Going Deep on JetPack Benchmark

Performance has been an important part to ensure smooth user experience, and Android Team had released the first Jetpack Benchmark library at I/O 2019 to help doing performance monitoring in Android. For introduction and usage, please refer to android docs. In this post, I will give a deep dive into what benchmark library has done to improve the result accuracy.

Minimizing Interference

The library will launch a simple opaque activity used to reduce interference from other windows.

For example, sources of potential interference:

• live wallpaper rendering
• homescreen widget updates
• hotword detection
• status bar repaints
• running in background (some cores may be foreground-app only)

Launching opaque activity is done by AndroidBenchmarkRunner

before every test start and after every test finish, an IsolationActivity will be launched if not launched before.

Clock Stability

CPU frequency of the mobile device will vary according to the temperature of the device which will causing an unstable benchmark result. So, the CPU frequency fluctuation should be minimized

Lock Clock

Lock clock require adb root permission, so it’s not applicable to every device. If you have a root device, you can run gradlew lockClocks. lockClocks.sh will be pushed into /data/local/tmp/lockClocks.sh and being executed.

the script will choose a propriate frequency and set it to sys/devices/system/cpu/cpux/cpufreq/scaling_maxfreq and sys/devices/system/cpu/cpux/cpufreq/scaling_minfreq so that CPU can run at a stable speed

# scaling_max_freq must be set before scaling_min_freq
echo ${chosenFreq} > ${freq}/scaling_max_freq
echo ${chosenFreq} > ${freq}/scaling_min_freq
echo ${chosenFreq} > ${freq}/scaling_setspeed

Sustained performance mode

For long-running applications (games, camera, RenderScript, audio processing), performance can vary dramatically as device temperature limits are reached and system on chip (SoC) engines are throttled. To address these limitations, Android 7.0 introduced support for sustained performance. In this mode, the CPU will run in a more moderate speed so that the device will not heat up and performance can keep in a stable status for a long time.

In IsolationActivity, benchmark library will try to turn on the sustained performance mode on every activity launched if CPU not locked and sustained performance supported by device.

besides, it will launch a continuously spinning Thread to get into multi-threaded sustained performance mode.
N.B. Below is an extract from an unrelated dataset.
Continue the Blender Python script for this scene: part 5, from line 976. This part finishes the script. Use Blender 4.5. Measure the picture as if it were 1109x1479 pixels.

Together, these ensure that the app runs in a stable performance mode, which locks the maximum clock frequency to prevent thermal throttling.

Thread Priority

before test start, the benchmark thread will be set to the highest thread priority, and JIT thread priority will be set to lower than benchmark thread, to reduce the interference of the JIT.

Warmup, Iteration, Repeat

Usually, we write our benchmark code like below

BenchmarkRule.getState will return the BenchmarkState in BenchmarkRule

in BenchmarkState.keepRunning(), the BenchmarkState will go through Warmup → Running → Finished state. keepRunning() return true until the state reached Finished.

three states for BenchmarkState

In warmup state, the code under benchmark will be run multiple times, and when slow Exponential moving average approach the fast Exponential moving average, the warmup state will transfer to running state

In running state, there will be several measurement repeats, inside every repeat, there will be several iterations, only the average of the iterations will be recorded. So, the results will be [average of repeat1, average of repeat2…. average of repeatN].
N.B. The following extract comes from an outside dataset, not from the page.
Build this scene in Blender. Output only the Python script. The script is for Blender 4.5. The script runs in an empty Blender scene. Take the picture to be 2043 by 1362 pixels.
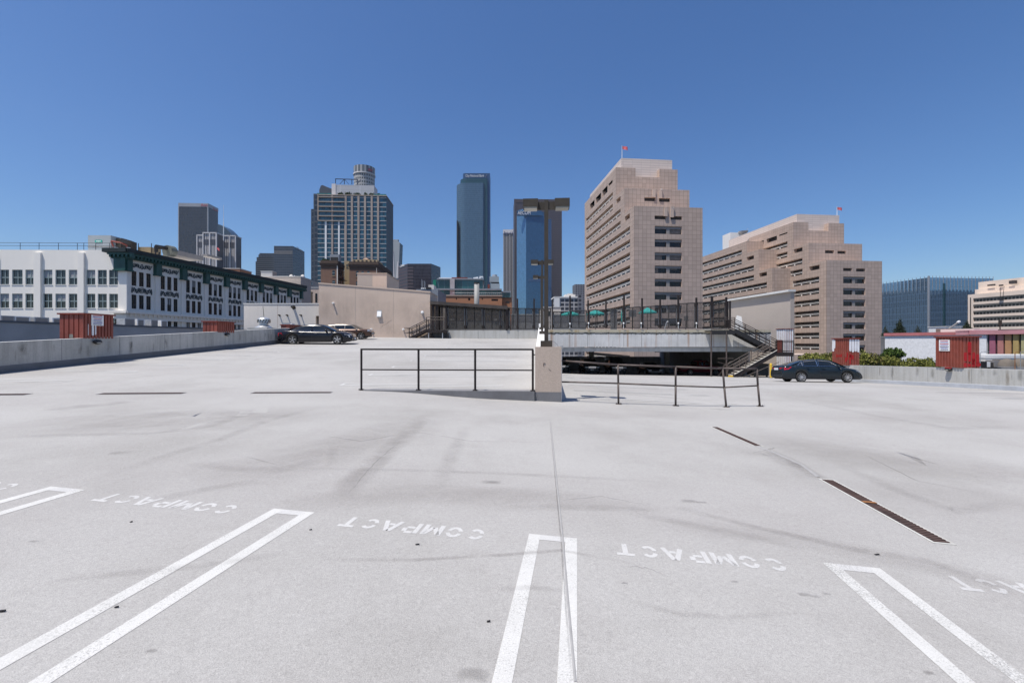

In finished state, the keepRunning will return false to quit the loop. The statistics of all the measurement repeats will be sent to Android studio console and append to the json file result.

Note that the result shown in Android Studio console is the min of the several repeats, for more statistics, please refer to the output json file.
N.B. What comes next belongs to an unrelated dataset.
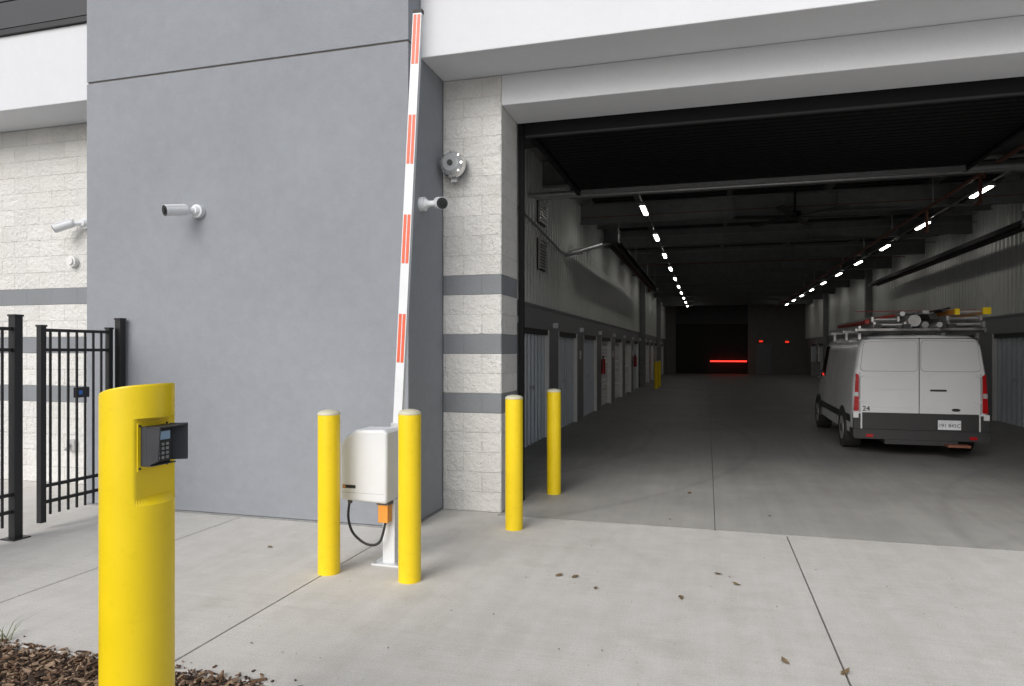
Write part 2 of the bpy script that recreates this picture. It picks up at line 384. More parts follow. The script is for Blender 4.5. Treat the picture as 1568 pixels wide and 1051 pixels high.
for side, X, sg in (('left', -2.92, 1), ('right', 6.5, -1)):
    iw = MB()
    corr(iw, X-sg*0.03, 7.46, 50.9, 2.452, 5.1, sg, M['corr'], per=.22, dep=.045)
    for z in (3.1, 3.9, 4.7):
        y = 7.6
        while y < 40:
            iw.box(min(X+sg*.014, X+sg*.02), max(X+sg*.014, X+sg*.02), y+.12, y+.14, z, z+.02, M['chrome']); y += .44
    xa, xb = sorted((X-sg*.28, X))
    iw.box(xa, xb, 7.46, 50.9, 2.05, 2.45, M['header'])
    xa2, xb2 = sorted((X, X+sg*.02)); iw.box(xa2, xb2, 7.46, 50.9, 2.43, 2.47, M['header'])
    iw.box(xa, xb, 7.46, 50.9, 5.1, 5.75, M['insul'])
    y = 7.8; k = 0; prev = 7.46
    while y < 49:
        xa3, xb3 = sorted((X-sg*.28, X+sg*.004))
        iw.box(xa3, xb3, prev, y, 0, 2.05, M['header'])
        if y > 9: iw.box(min(X, X+sg*.08), max(X, X+sg*.08), y-.5, y-.38, 2.10, 2.2, M['whitep'])
        if y > 9 and k % 2: iw.box(min(X, X+sg*.012), max(X, X+sg*.012), y-.55, y-.35, 1.45, 1.65, M['rollw'])
        D = X-sg*.13
        if k in (4, 5, 6, 9, 10, 11, 14): hrib(iw, D, y, y+2.1, 0, 2.05, sg, M['rollw'], per=.11, dep=.03)
        else: corr(iw, D, y, y+2.1, 0, 2.05, sg, M['udoor'], per=.26, dep=.06)
        xa4, xb4 = sorted((D, X+sg*.008))
        iw.box(xa4, xb4, y, y+.06, 0.0, 2.048, M['rollw']); iw.box(xa4, xb4, y+2.04, y+2.1, 0, 2.048, M['rollw'])
        xa4, xb4 = sorted((D, X-sg*.01))
        iw.box(xa4, xb4, y+.9, y+1.0, .98, 1.04, M['steel'])
        iw.box(xa4, xb4, y+.06, y+2.04, 1.95, 2.048, M['blackp'])
        prev = y+2.1; y += 2.95; k += 1
    xa3, xb3 = sorted((X-sg*.28, X+sg*.004)); iw.box(xa3, xb3, prev, 50.9, 0, 2.05, M['header'])
    iw.build('unit_wall_'+side, B)
co = MB()
for Y in (31.0, 41.6):
    for X, sg in ((-2.9, 1), (6.48, -1)):
        xa, xb = sorted((X, X+sg*.24)); co.box(xa, xb, Y, Y+.22, 0, 5.2, M['beam'])
co.build('steel_columns', B, bevel=.01)
rf = MB()
Y = 8.4; k = 0
while Y < 51:
    if k % 3 == 0 and Y > 11:
        rf.box(-3.19, 6.99, Y-.09, Y+.09, 4.66, 4.68, M['beam']); rf.box(-3.19, 6.99, Y-.01, Y+.01, 4.68, 5.1, M['beam']); rf.box(-3.19, 6.99, Y-.09, Y+.09, 5.1, 5.12, M['beam'])
        for X in (-1.5, .6, 2.7, 4.8): rf.box(X-.004, X+.004, Y-.085, Y-.01, 4.68, 5.1, M['beam'])
    else:
        rf.box(-3.19, 6.99, Y-.04, Y+.04, 5.0, 5.015, M['beam']); rf.box(-3.19, 6.99, Y-.008, Y+.008, 5.015, 5.22, M['beam'])
    Y += 1.3; k += 1
for X in (-1.6, .5, 2.6, 4.7): rf.box(X-.05, X+.05, 7.4, 50.9, 5.23, 5.4, M['beam'])
Y = 7.5
while Y < 51:
    rf.box(-3.19, 6.99, Y, Y+.13, 5.62, 5.70, M['deck']); Y += .3
rf.build('roof_framing', B)
pp = MB()
pp.cyl((4.4, 11, 4.62), (4.4, 50.5, 4.62), .035, M['pipe']); pp.cyl((-1.28, 12, 4.70), (-1.28, 50.5, 4.70), .015, M['steel']); pp.cyl((4.91, 12, 4.70), (4.91, 50.5, 4.70), .02, M['steel'])
pp.cyl((5.05, 10, 4.75), (5.05, 50.5, 4.75), .05, M['blackp'])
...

Dry run mode, Startup mode, Normal mode

There are three modes that benchmark library support to test code in different scenarios.

• Dry run mode: no warmup, running each benchmark loop only once, to check for errors/crashes without capturing measurements.

defaultConfig {
    testInstrumentationRunnerArgument 'androidx.benchmark.dryRunMode.enable', 'true'
}

• Startup mode: no warmup, 10 repeat measurements, 1 iteration per repeat

defaultConfig {
    testInstrumentationRunnerArgument 'androidx.benchmark.startupMode.enable', 'true'
}

• Normal mode: warmup, 50 repeat measurements, iterations of every repeat determined by warmup result

.--------------.--------.--------.----------------------.
|     Mode     | Warmup | Repeat | Iteration Per Repeat |
:--------------+--------+--------+----------------------:
| Dry run mode | no     |      1 | 1                    |
:--------------+--------+--------+----------------------:
| Startup mode | no     |     10 | 1                    |
:--------------+--------+--------+----------------------:
| Normal mode  | yes    |     50 | determined by warmup |
'--------------'--------'--------'----------------------'

Conclusion

For now, hope you can understand what Jetpack Benchmark has done to ensure that we have an accurate benchmark result.

• to prevent interference from other windows
• to lock the CPU performance into a consistent state during benchmark
• to prevent thread scheduling from other thread.
• using warmup and loop average to ensure a more stable result

you can explore the source code of the benchmark library to gain more detail, thanks for reading!